Mexico: Pena Nieto's win confirmed by vote count
Mexico: Pena Nieto's win confirmed by vote count
Pena Nieto's victory returned the former autocratic ruling party to power after a 12-year hiatus.

Mexico: Mexico took a big step toward resolving its contested presidential election with the official confirmation of the victory by Enrique Pena Nieto, the candidate seeking to return the former autocratic ruling party to power after a 12-year hiatus.

The count by the country's electoral authority will almost certainly become the target of legal challenges by leftist Andres Manuel Lopez Obrador, who alleges Pena Nieto's Institutional Revolutionary Party, or PRI, engaged in vote-buying that illegally tilted millions of votes.

The accusations began surfacing in June, but sharpened early this week as thousands of people rushed to grocery stores on the outskirts of Mexico City to redeem pre-paid gift cards worth about 100 pesos($7.50). Many said they got the cards from supporters of PRI prior to Sunday's elections.

Simply giving away such gifts is not illegal under Mexican electoral law, as long as the expense is reported to electoral authorities. But giving gifts to influence votes is a crime, though is not generally viewed as grounds for overturning an election.

The Federal Electoral Institute reported late Thursday that with nearly 100 percent of the ballot boxes counted, about half of them double-checked due to the possibility of fraud, Pena Nieto had more than 38 percent of the vote and Lopez Obrador was second with more than 31 percent. Pena Nieto led by more than 3.3 million votes.

Lopez Obrador has not specified exactly how many votes he believes were bought.

The current governing party candidate, who came in third, also said earlier in the day that campaign spending violations had marred the vote, although she stopped short of challenging the legitimacy of the outcome.

The complaint by National Action Party candidate Josefina Vazquez Mota nonetheless added weight to growing accusations that Pena Nieto benefited from vote-buying schemes.

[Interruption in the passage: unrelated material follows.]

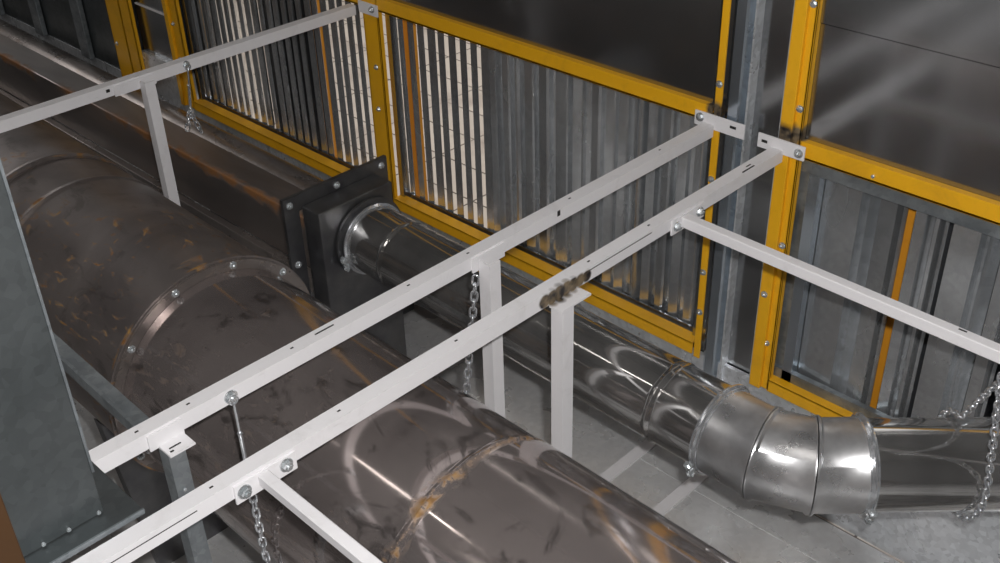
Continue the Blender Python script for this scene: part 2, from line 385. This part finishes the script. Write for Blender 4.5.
# ---------------------------------------------------------------- white angle-iron beams
L = .0145; TH = .0022
def angle_beam(t, x1, y0, y1, z, name='angle_bar'):
    """L bar along Y: top flange from x1-L to x1, front flange hanging at x1"""
    bm = bmesh.new()
    p = [(x1 - L, z), (x1, z), (x1, z - L), (x1 - TH, z - L), (x1 - TH, z - TH), (x1 - L, z - TH)]
    lo = [bm.verts.new(W(q[0], y0, q[1])) for q in p]; hi = [bm.verts.new(W(q[0], y1, q[1])) for q in p]
    for i in range(6): bm.faces.new((lo[i], lo[(i + 1) % 6], hi[(i + 1) % 6], hi[i]))
    for r in (lo, hi): bm.faces.new((r[0], r[1], r[4], r[5])); bm.faces.new((r[1], r[2], r[3], r[4]))
    bmesh.ops.remove_doubles(bm, verts=bm.verts, dist=1e-6)
    return link(name, bm, M['white'], t)
def slot(t, p, axis, l=.006, w=.0022, nrm='y'):
    bm = bmesh.new(); x, y, z = p; e = .0003
    if nrm == 'y': box(bm, x - l / 2, x + l / 2, y - e, y + e, z - w / 2, z + w / 2)
    elif nrm == 'z' and axis == 'y': box(bm, x - w / 2, x + w / 2, y - l / 2, y + l / 2, z - e, z + e)
    elif nrm == 'x': box(bm, x - e, x + e, y - l / 2, y + l / 2, z - w / 2, z + w / 2)
    else: box(bm, x - l / 2, x + l / 2, y - w / 2, y + w / 2, z - e, z + e)
    return link('slot', bm, M['dark'], t)
ZB = -.540
GB = 'white angle beams reaching to the yellow wall'
A = thing('steel_beam', (-.657, -.39, ZB), 'white angle beam ending at the slim yellow post, left of the pair', 'beam')
angle_beam(A, -.6485, -.80, -.0085, ZB)
bx('end_cleat', M['white'], (-.676, -.608, -.0085, -.0062, ZB - .006, ZB + .012), A, .0006)
bolt(A, (-.668, -.0087, ZB + .005), (0, -1, 0), .0045); slot(A, (-.623, -.0088, ZB + .005), 'x', .008, .003)
for y in (-.745, -.70, -.60, -.47, -.395, -.25, -.10): slot(A, (-.656, y, ZB + .0001), 'y', .0030, .0014, 'z')
slot(A, (-.6484, -.275, ZB - .004), 'y', .004, .006, 'x'); slot(A, (-.657, -.565, ZB + .0001), 'y', .020, .0014, 'z')
bx('mounting_tab', M['white'], (-.6475, -.630, -.735, -.713, ZB - .0175, ZB - .0155), A)
slot(A, (-.638, -.726, ZB - .0153), 'y', .010, .0012, 'z'); slot(A, (-.634, -.731, ZB - .0153), 'y', .003, .0015, 'z')
bx('post_gusset', M['white'], (-.6485, -.6468, -.742, -.712, ZB - .017, ZB - .002), A)
bx('post_gusset', M['white'], (-.6485, -.6468, -.398, -.355, ZB - .0175, ZB - .002), A)
B = thing('steel_beam', (-.563, -.39, ZB), 'white angle beam with sooty weld mark ending at the thick yellow post', 'beam')
angle_beam(B, -.5545, -.98, -.0115, ZB)
bx('end_cleat', M['white'], (-.587, -.528, -.0135, -.0112, ZB - .005, ZB + .012), B, .0006)
bolt(B, (-.535, -.0137, ZB + .003), (0, -1, 0), .0045); slot(B, (-.578, -.0138, ZB + .004), 'x', .007, .003)
for y in (-.74, -.625, -.50, -.33, -.24): slot(B, (-.562, y, ZB + .0001), 'y', .0030, .0014, 'z')
slot(B, (-.5575, -.075, ZB + .0001), 'y', .022, .0016, 'z'); slot(B, (-.562, -.068, ZB + .0001), 'y', .008, .0014, 'z')
slot(B, (-.5543, -.800, ZB - .005), 'y', .085, .0005, 'x'); slot(B, (-.5543, -.295, ZB - .003), 'y', .10, .0006, 'x')
bx('weld_lug', M['white'], (-.5545, -.5395, -.3925, -.352, ZB - .0168, ZB - .0148), B)
bx('brace_plate', M['white'], (-.5545, -.5525, -.728, -.674, ZB - .020, ZB - .003), B, .0004)
bolt(B, (-.5523, -.7205, ZB - .0115), (1, 0, 0), .0048); bolt(B, (-.5523, -.6835, ZB - .0105), (1, 0, 0), .0048)
bx('brace_plate', M['white'], (-.5545, -.5525, -.214, -.160, ZB - .020, ZB - .003), B, .0004)
bolt(B, (-.5523, -.206, ZB - .012), (1, 0, 0), .0044); bolt(B, (-.5523, -.168, ZB - .011), (1, 0, 0), .0044)
Cb = thing('steel_beam', (-1.304, -.39, ZB), 'far white angle beam in the upper left, ending at the yellow post', 'beam')
angle_beam(Cb, -1.2965, -.95, -.0085, ZB)
bx('end_cleat', M['white'], (-1.290, -1.246, -.0085, -.0062, ZB - .008, ZB + .010), Cb, .0006)
bolt(Cb, (-1.258, -.0087, ZB + .002), (0, -1, 0), .0045)
bx('post_gusset', M['white'], (-1.2965, -1.295, -.41, -.35, ZB - .0165, ZB - .002), Cb)
slot(Cb, (-1.2962, -.418, ZB - .006), 'y', .005, .004, 'x')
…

The final vote count must be certified in September by the Federal Electoral Tribunal. The tribunal has declined to overturn previously contested elections, including a 2006 presidential vote that was far closer than Sunday's.

"We need electoral authorities to conduct a detailed review of campaign spending that obviously exceeded legal limits, and that was also associated with vote buying," Vazquez Mota said. "In this election there were clear circumstances of inequity that had a decisive effect on the vote results."

Vazquez Mota said that while the complaints wouldn't invalidate the election results, they should motivate changes in electoral laws to prevent such practices in the future.

PRI spokesman Eduardo Sanchez said Thursday that the gift-card event had been "a theatrical representation" mounted by the left. Sanchez claimed supporters of Lopez Obrador took hundreds of people to the stores, dressed them in PRI T-shirts, gave them gift cards, emptied store shelves to create an appearance of panic-buying, and brought TV cameras in to create the false impression that the PRI had given out the cards.

"They mounted a clumsy farce, a theatrical representation in which they dressed people in PRI T-shirts," Sanchez said.

Earlier this week The Associated Press separately interviewed at least a dozen shoppers at one of the stores, all of whom said they had been given the cards by PRI supporters. There was no evidence of any Lopez Obrador supporters at the store.

Cesar Yanez, the spokesman for Lopez Obrador's campaign, denied the PRI accusation.

"That's absurd. I don't think even they believe that," said Yanez. "They would do better to just accept their responsibility."

Lopez Obrador presented thousands of more cards Thursday that he said had been given to PRI voters in exchange for support, saying that scheme and other vote-buying had occurred in a number of states, and brought the PRI millions of illegal votes. The candidate said his team would realize an exact figure in the coming days.

"We're getting a sense of the size of the vote-buying and the damage it caused," campaign coordinator Ricardo Monreal said.

Vazquez Mota also complained Thursday about pre-election polls that put Pena Nieto ahead by double digits, or about double his apparent victory margin. She said the erroneous polls "could only be interpreted as instruments of propaganda."